Adana'da sıcaktan bunalıp, belki bu yüzden hakkını pek de veremeden 2 gün konaklayarak şehir merkezinden ayrıldık. Akılda kalanlar devasa Sabancı Merkez Camii, Ulu Camii, yanlış anlatımlar ve tabelalarıyla Arkeoloji Müzesi ve tabi ki kebaaaap :)













Kozan, Çukurova'ya hakim devasa tepesindeki kalesiyle ne kadar görülesiyse, merkezi bir o kadar sevimsiz. Kalede kimsecikler yoktu, kaçak şarap keyfi yapıp güneşi batırana kadar Çukurova'yı seyrettik. Aşağıdaki fotografta Kozan merkez görülüyor. Diğer yön uçsuz bucaksız Çukurova.

Gaziantep de Diyarbakır gibi daha önce görmediğim bir şehirdi. Merkezin dışındaki mahalleleri de, merkezi de beklentimin üzerinde modern, insanı sıcak, keyifli bir şehir. Bir de şehir müzesinin avlusunda bira içmeden şehirden ayrılmamak gerek :)

Halfeti yakınlarındaki baraj gölünün yükselmesiyle sular altında kalan Savaş Köyü.

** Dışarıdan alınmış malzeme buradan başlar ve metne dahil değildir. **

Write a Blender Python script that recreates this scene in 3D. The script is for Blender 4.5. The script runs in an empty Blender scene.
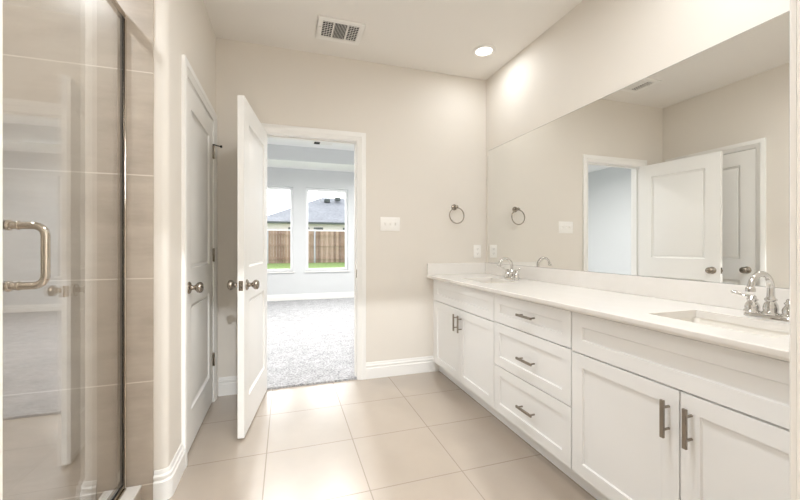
import bpy, bmesh, math, random
from mathutils import Vector, Matrix
random.seed(4)
S = bpy.context.scene
COL = S.collection
PI = math.pi

# ------------------------------------------------------------------ camera, sky, exposure
cam_d = bpy.data.cameras.new('camera')
cam = bpy.data.objects.new('camera', cam_d); COL.objects.link(cam)
cam.location = (0, 0, 1.13)
cam.rotation_euler = (PI/2, 0, -0.309)
cam_d.sensor_width = 36; cam_d.sensor_fit = 'HORIZONTAL'
cam_d.lens = 36*358.165/800
cam_d.shift_y = -4.725/800
cam_d.clip_start = 0.01; cam_d.clip_end = 300
S.camera = cam

SKY = 1.3; SKY_BANK = 4.0
CAN_W = 6.5          # watts of a bathroom can
FILL_W = 15.0        # watts of the added fill light in the middle of the bathroom
BED_FILL_W = 28.0          # watts of an added bedroom fill can
WARM = (0.93, 0.965, 1.0)
COOL = (1.0, 0.975, 0.945)
world = bpy.data.worlds.new('overcast_sky'); S.world = world
world.use_nodes = True
wn = world.node_tree.nodes; wl = world.node_tree.links
wn.clear()
wo = wn.new('ShaderNodeOutputWorld'); wb = wn.new('ShaderNodeBackground')
tc = wn.new('ShaderNodeTexCoord'); nz = wn.new('ShaderNodeTexNoise'); cr = wn.new('ShaderNodeValToRGB')
nz.inputs['Scale'].default_value = 2.5; nz.inputs['Detail'].default_value = 4
cr.color_ramp.elements[0].color = (0.95, 0.965, 0.975, 1); cr.color_ramp.elements[0].position = .35
cr.color_ramp.elements[1].color = (0.97, 0.985, 1.0, 1); cr.color_ramp.elements[1].position = .65
wl.new(tc.outputs['Generated'], nz.inputs['Vector']); wl.new(nz.outputs['Fac'], cr.inputs['Fac'])
wl.new(cr.outputs['Color'], wb.inputs['Color'])
nm = wn.new('ShaderNodeVectorMath'); nm.operation = 'DOT_PRODUCT'      # bright cloud bank low over the lawn side
nm.inputs[1].default_value = Vector((.25, .95, .18)).normalized()
wl.new(tc.outputs['Generated'], nm.inputs[0])
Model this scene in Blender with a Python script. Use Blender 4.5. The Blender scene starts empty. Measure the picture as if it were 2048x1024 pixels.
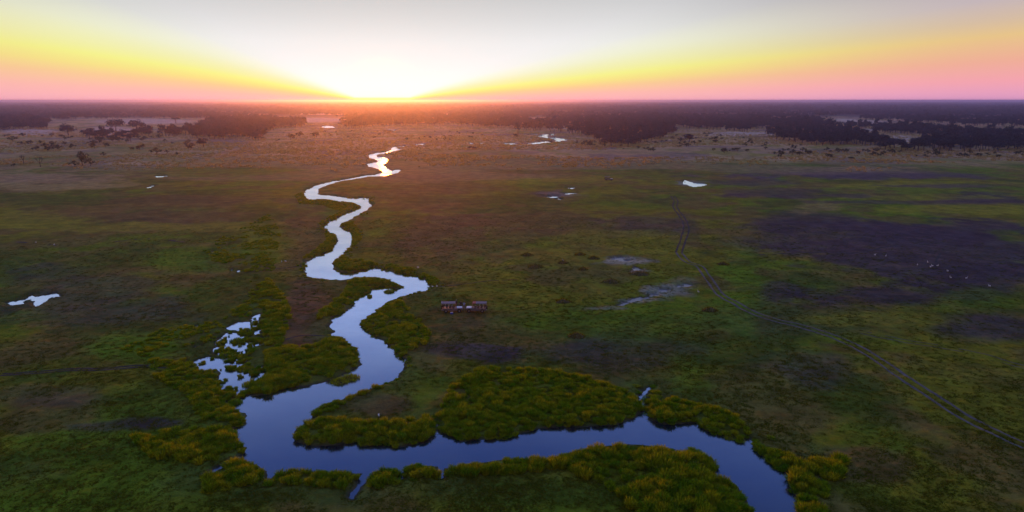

Zeugma Antik Kentinde koruma altındaki 2 yapı:


Harran'da kimi çocuk turistlerden etkilenip Antalya'daki restoran çığırtkanlarına dönüşmüş, kimisi de hala mütevazi, çalışkan.

Fırat'ın suyunda pamuktan arta kalan vakitte balık tutan baba oğul.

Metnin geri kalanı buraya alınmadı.